Car, fondamentalement, on assiste à une réduction progressive des ressources temporelles,
soit s’il faut un temps plus long
pour accomplir une tâche donnée, et donc à l’occasion une décélération technique, soit
si les rythmes de croissance (de la
production de biens et de services, du nombre de communications transmises, des
distances parcourues, des tâches à accomplir) dépassent les rythmes d’accélération des processus
concernés. Ce n’est que dans ce dernier cas de figure que l’accélération technique
coïncide avec une accélération du rythme de vie. […]
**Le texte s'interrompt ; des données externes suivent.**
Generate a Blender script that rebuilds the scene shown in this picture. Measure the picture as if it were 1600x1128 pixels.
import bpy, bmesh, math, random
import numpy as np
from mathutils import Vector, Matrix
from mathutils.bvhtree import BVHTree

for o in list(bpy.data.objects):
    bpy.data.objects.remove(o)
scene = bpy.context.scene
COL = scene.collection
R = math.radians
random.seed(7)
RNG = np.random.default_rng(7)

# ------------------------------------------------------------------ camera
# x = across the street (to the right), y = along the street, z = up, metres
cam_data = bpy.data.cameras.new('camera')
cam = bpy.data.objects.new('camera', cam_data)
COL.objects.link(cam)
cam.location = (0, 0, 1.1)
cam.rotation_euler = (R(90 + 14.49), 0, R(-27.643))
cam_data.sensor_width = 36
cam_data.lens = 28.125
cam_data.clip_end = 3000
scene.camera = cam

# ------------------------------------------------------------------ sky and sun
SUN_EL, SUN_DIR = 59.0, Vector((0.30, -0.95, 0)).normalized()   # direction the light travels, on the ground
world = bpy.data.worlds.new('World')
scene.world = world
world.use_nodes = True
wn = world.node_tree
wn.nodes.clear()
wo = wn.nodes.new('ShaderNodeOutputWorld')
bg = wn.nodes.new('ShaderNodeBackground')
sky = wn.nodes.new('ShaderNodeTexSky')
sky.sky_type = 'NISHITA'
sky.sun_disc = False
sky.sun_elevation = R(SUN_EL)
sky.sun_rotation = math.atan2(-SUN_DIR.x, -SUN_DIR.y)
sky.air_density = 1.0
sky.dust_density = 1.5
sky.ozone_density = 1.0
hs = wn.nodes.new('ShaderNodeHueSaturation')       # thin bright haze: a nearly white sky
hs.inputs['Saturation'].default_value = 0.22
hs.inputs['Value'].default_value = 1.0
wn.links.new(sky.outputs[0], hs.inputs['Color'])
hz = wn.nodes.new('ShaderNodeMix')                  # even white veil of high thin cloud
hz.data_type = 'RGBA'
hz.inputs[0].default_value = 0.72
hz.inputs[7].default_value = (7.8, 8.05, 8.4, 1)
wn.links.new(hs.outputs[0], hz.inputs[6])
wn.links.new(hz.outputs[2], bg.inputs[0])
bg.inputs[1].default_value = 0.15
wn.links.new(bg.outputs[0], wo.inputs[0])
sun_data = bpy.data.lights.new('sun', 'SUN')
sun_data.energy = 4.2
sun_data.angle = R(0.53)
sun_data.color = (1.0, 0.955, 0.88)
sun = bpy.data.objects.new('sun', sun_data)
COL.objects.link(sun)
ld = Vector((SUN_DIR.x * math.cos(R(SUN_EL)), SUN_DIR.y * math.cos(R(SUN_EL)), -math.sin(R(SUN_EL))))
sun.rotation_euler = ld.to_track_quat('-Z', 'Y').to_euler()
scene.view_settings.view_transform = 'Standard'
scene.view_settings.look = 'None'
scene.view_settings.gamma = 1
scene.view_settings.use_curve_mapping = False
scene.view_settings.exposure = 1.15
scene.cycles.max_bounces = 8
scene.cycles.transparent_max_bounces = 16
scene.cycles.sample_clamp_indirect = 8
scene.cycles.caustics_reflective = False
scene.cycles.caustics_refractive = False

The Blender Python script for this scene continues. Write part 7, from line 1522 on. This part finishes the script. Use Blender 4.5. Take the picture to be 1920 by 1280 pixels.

Nous pouvons donc énoncer l’hypothèse centrale de notre
étude de la manière suivante : dans
la société moderne, comme « société de l’accélération », se produit
une combinaison (aux nombreux présupposés structurels et culturels) des deux
formes d’accélération – accélération technique et augmentation du rythme de vie
par la réduction des ressources temporelles – et donc une combinaison de
croissance et d’accélération. Cela implique que le rythme de croissance
moyen (défini comme augmentation de la quantité globale de produits, d’informations
transmises, de communications, de distances parcourues, etc.) dépasse le rythme
de l’accélération.
Et on peut constater le fait que les ressources temporelles
potentiellement « gagnées » ou libérées, par exemple dans les tâches
ménagères – avec l’utilisation de lave-linge ou de lave-vaisselle, de fours à
micro-ondes, d’aspirateurs -, ou bien dans les transports, sont à nouveau compromises
par l’augmentation corrélative de leur utilisation. Des enquêtes réalisées dans
les années 1960 et 1970 montrent déjà que le temps passé aux tâches ménagères
a, de manière surprenante, plutôt tendance à augmenter en fonction du nombre d’appareils
ménagers possédés. Selon une enquête approfondie réalisée aux Etats-Unis à l’échelle
du pays entier en 1975 et portant sur 2406 personnes interrogées, les
propriétaires d’un lave-vaisselle passaient en moyenne une minute et les
propriétaires d’une machine à laver le linge quatre minutes de plus par jour au ménage que les
foyers qui ne possédaient pas ces appareils, tandis que l’aspirateur ne faisait
qu’économiser qu’une minute. Même l’apparition du four à micro-ondes n’a pas
entraîné une diminution significative du temps passé à la préparation des
repas. C’est ainsi que J. Robinson et G. Godbey concluent, en accord avec mon
hypothèse : « Ce qui s’est sans doute produits avec d’autres
technologies a lieu maintenant avec le four à micro-ondes : des gains de
temps potentiels sont convertis en augmentation du nombre de réalisations ou en
amélioration de la qualité. »
On peut constater, de la même façon, les effets de l’automobile
sur les ressources temporelles : posséder une voiture ne modifie pas le
temps de transport, en touts cas, cela ne le diminue pas. Au contraire, le gain
de temps réalisé (grâce à l’accélération) est converti en voyages plus nombreux
ou vers des destinations plus lointaines, si bien qu’il semble que le temps
fixé pour les transports dans le budget-temps ne change pas avec la vitesse de
déplacement. »
Hartmut Rosa, Accélération
– Une critique sociale du temps.
Traduction de Didier Renault,
édition La Découverte,
coll. « Théorie critique »,
2010,
pp. 90-92.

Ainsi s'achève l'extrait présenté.